We do not think it necessary to determine whether or not section 893.13(1)(e) and/or section 893.13(1)(a)(1) are necessarily lesser included offenses of trafficking under criminal rule 3.510(b) because they are at least permissively included,[4] category two offenses, and the evidence and information in this case sufficiently charged and would sustain Garrison's conviction under either one. Therefore, both requested instructions should have been given. See Munroe v. State, 514 So. 2d 397 (Fla. 1st DCA 1987), rev. den., 519 So. 2d 987 (Fla. 1988); Daophin v. State, 511 So. 2d 1037 (Fla. 4th DCA 1987); Wilcott v. State, 509 So. 2d 261 (Fla. 1987); State v. Wimberly, 498 So. 2d 929 (Fla. 1986); State v. Bruns, 429 So. 2d 307 (Fla. 1983).
REVERSED AND REMANDED.
ORFINGER and DANIEL, JJ., concur.
NOTES
[1] §§ 893.135(1)(b)(3); 893.03(2)(a)(4), Fla. Stat. (1985).

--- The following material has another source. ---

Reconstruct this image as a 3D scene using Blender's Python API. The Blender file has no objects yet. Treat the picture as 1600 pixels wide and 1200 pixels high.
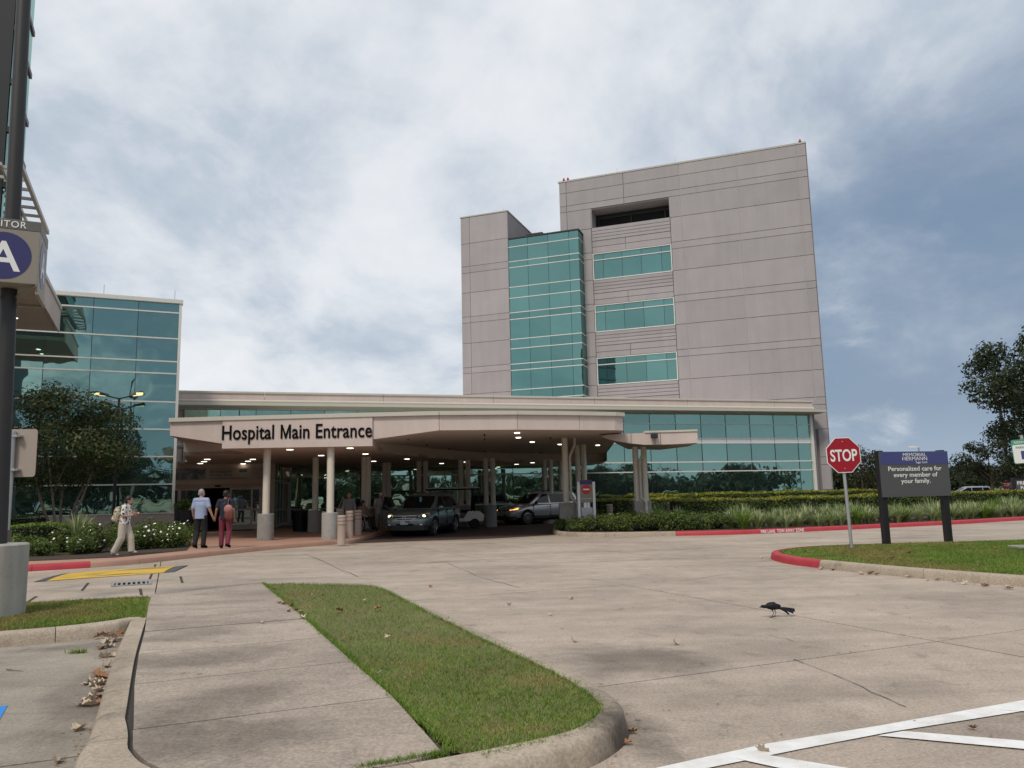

[2] Section 893.135(1)(b), Florida Statutes (1985) states that the "felony shall be known as `trafficking in cocaine,'" and then delineates different punishments based on amount.
[3] Because Brown v. State, 483 So. 2d 743 (Fla. 5th DCA 1986), relied on Rotenberry for its holding that possession and sale were not lesser offenses of trafficking, we conclude that Brown has been overruled sub silentio, by Carawan.
[4] See Carvalho v. State, 513 So. 2d 1321 (Fla. 3rd DCA 1987), which held that possession of cocaine is a necessarily lesser included offense of trafficking; and Gordon v. State, 528 So. 2d 910 (Fla. 2d DCA 1988) (sale of cocaine and possession with intent to sell the same cocaine are necessarily included offenses for double jeopardy purposes; certifying question to the supreme court). Cf. Munroe v. State, 514 So. 2d 397 (Fla. 1st DCA 1987), rev. den., 519 So. 2d 987 (Fla. 1988) (conspiracy to possess cocaine is, at best, a permissible lesser included offense of conspiracy to traffic); Daophin v. State, 511 So. 2d 1037 (Fla. 4th DCA 1987) (instruction on lesser included offense of simple possession was required where defendant was charged with trafficking in cocaine by delivery).